▸ Challenge:
Extract, unchanged, each line of the listing below from its first line through the line that contains "top left orange rack')", inclusive, and nothing else.

***

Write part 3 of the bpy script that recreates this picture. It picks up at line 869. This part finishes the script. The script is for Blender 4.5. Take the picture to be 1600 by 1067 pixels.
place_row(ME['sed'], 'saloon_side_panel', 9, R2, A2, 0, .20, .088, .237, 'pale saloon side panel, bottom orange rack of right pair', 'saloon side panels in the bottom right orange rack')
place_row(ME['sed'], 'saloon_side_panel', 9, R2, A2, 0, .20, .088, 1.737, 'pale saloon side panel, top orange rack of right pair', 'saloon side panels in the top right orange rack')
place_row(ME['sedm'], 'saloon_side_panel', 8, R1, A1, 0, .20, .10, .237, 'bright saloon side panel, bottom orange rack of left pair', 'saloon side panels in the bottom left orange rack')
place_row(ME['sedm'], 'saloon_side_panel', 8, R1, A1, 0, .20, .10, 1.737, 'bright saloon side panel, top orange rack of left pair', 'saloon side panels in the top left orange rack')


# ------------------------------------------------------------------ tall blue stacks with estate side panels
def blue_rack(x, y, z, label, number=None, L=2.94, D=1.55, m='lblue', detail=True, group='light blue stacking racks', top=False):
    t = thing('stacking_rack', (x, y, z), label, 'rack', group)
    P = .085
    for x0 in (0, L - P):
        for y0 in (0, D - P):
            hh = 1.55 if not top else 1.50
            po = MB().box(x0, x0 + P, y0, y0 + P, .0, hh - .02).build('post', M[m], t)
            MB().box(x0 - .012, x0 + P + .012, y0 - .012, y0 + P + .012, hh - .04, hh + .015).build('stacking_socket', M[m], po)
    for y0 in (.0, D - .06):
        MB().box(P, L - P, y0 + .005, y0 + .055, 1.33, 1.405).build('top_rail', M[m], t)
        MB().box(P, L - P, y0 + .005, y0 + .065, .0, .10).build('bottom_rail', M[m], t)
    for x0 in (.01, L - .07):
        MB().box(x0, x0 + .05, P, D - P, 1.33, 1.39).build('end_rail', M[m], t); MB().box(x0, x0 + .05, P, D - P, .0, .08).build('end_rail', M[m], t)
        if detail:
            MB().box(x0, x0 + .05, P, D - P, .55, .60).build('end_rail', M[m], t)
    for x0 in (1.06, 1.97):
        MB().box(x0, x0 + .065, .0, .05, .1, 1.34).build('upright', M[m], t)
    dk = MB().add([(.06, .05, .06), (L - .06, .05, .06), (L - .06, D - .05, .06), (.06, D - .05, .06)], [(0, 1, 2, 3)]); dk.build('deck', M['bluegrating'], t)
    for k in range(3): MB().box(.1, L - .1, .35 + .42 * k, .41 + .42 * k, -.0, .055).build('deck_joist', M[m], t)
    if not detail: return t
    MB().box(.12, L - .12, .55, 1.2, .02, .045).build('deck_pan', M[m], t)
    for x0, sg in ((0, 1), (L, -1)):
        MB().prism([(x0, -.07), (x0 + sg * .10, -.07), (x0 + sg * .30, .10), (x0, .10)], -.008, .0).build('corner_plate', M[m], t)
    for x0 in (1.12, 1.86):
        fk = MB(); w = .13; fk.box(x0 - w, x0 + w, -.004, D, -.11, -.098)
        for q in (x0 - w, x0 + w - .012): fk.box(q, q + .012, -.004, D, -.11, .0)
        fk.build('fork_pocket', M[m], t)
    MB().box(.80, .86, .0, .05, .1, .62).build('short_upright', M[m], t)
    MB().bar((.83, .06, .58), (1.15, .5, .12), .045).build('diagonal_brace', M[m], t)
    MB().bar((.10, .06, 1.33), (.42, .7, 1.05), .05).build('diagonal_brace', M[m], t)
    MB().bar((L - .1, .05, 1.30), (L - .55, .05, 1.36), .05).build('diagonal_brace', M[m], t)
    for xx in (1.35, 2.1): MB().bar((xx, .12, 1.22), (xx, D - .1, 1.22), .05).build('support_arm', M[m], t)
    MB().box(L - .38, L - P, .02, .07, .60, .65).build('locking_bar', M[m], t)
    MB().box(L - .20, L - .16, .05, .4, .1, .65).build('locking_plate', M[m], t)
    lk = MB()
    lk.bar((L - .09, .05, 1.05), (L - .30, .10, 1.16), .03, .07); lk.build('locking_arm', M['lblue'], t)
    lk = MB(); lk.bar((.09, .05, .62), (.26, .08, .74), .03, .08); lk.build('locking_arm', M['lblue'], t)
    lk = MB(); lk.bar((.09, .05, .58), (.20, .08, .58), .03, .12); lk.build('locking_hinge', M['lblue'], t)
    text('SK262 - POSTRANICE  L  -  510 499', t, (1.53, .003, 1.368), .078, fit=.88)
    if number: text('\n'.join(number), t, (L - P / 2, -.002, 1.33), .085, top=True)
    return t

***

▸ Complete output:
Write part 3 of the bpy script that recreates this picture. It picks up at line 869. This part finishes the script. The script is for Blender 4.5. Take the picture to be 1600 by 1067 pixels.
place_row(ME['sed'], 'saloon_side_panel', 9, R2, A2, 0, .20, .088, .237, 'pale saloon side panel, bottom orange rack of right pair', 'saloon side panels in the bottom right orange rack')
place_row(ME['sed'], 'saloon_side_panel', 9, R2, A2, 0, .20, .088, 1.737, 'pale saloon side panel, top orange rack of right pair', 'saloon side panels in the top right orange rack')
place_row(ME['sedm'], 'saloon_side_panel', 8, R1, A1, 0, .20, .10, .237, 'bright saloon side panel, bottom orange rack of left pair', 'saloon side panels in the bottom left orange rack')
place_row(ME['sedm'], 'saloon_side_panel', 8, R1, A1, 0, .20, .10, 1.737, 'bright saloon side panel, top orange rack of left pair', 'saloon side panels in the top left orange rack')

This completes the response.